Camilla Salvatore, classe 1993 ed un MA in Artists Film and Moving Image presso la Goldsmiths University of London, non guida, non spiega, non addolcisce. Lavora per immersione. Chi guarda è chiamato a stare dentro: dentro l’inquadratura, dentro la voce, dentro la possibilità di essere altro. A metà tra visual art, teatro performativo e cinema del reale, la regia sfida lo sguardo normativo e lo invita a disinnescarsi. Senza troppe parole. Vanessa balla, canta, trasformando ogni scena in performance. Come il capitone che cambia forma e habitat, anche i personaggi del film si muovono in una Napoli che è ventre e voce, acqua e cemento, memoria e presente. Alla fine, ciò che resta è una fluidità consapevole, una sessualità che non si piega al consumo né all’ingiunzione morale, il coraggio di riscrivere se stessi che fa emergere il sogno, o meglio, la possibilità.

La proiezione del 26 giugno durante il Pride Month

"Sin dall’inizio del progetto, l’obiettivo è stato costruire uno spazio sicuro, un luogo in cui sogni e aspirazioni potessero prendere forma lontano dal giudizio altrui. Per noi, creare significa resistere al contesto difficile in cui viviamo. Questo viaggio è pieno di amore, le risate sincere scacciano via i dolori, la vita che continua ed è bella nonostante la sua complessità". Ha detto Camilla Salvatore. Il prossimo 26 giugno all’Anteo Palazzo del Cinema gli spettatori avranno l’occasione di scoprire di più sul progetto e la sua realizzazione. L’appuntamento, che si inserisce nel quadro più ampio di Orgoglio Porta Venezia Milano 2025, va infatti oltre la semplice proiezione de Il Capitone. L’evento prevede la partecipazione della regista e del cast, mentre a moderare ed introdurre l’incontro sarà Sabato De Sarno, l’ex creative director di Gucci. 

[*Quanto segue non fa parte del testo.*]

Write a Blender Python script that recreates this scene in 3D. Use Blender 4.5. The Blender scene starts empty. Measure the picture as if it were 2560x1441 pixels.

Un film, una comunità, un quartiere

In Porta Venezia, nulla è solo sfondo. Ogni angolo è scena, ogni corpo è narrazione. È in questo quartiere, motore pulsante del Pride Month milanese, che Il Capitone trova il suo luogo naturale. Un film che parla di transizione, desiderio, redenzione attraverso, espressione di sé, ma che soprattutto si radica in uno spazio reale, condiviso, attraversato ogni giorno da chi sceglie di esserci ed essere, anche quando è scomodo. Porta Venezia è da anni il centro della vita queer a Milano, ma anche laboratorio urbano di convivenze possibili. Lì dove la città si scopre permeabile, in trasformazione. Il film di Camilla Salvatore non arriva qui per caso: è parte di un paesaggio, di una cultura che chiede visibilità non come concessione, ma come atto necessario. Raccontare Vanessa, la sua voce, il suo corpo, la sua città, significa costruire uno spazio di riconoscimento per tutte le soggettività marginalizzate. È una celebrazione della visibilità trans come possibilità artistica e politica, senza mediazioni, senza riduzioni. Significa anche riconoscere che ogni identità si costruisce attraverso le relazioni. Che ogni corpo, per resistere, ha bisogno di una comunità. In questo contesto, la serata del 26 giugno non sarà solo cinema. Sarà incontro. Sarà affermazione collettiva. Sarà l’ennesima prova che la cultura queer, oggi, non chiede spazio: lo occupa.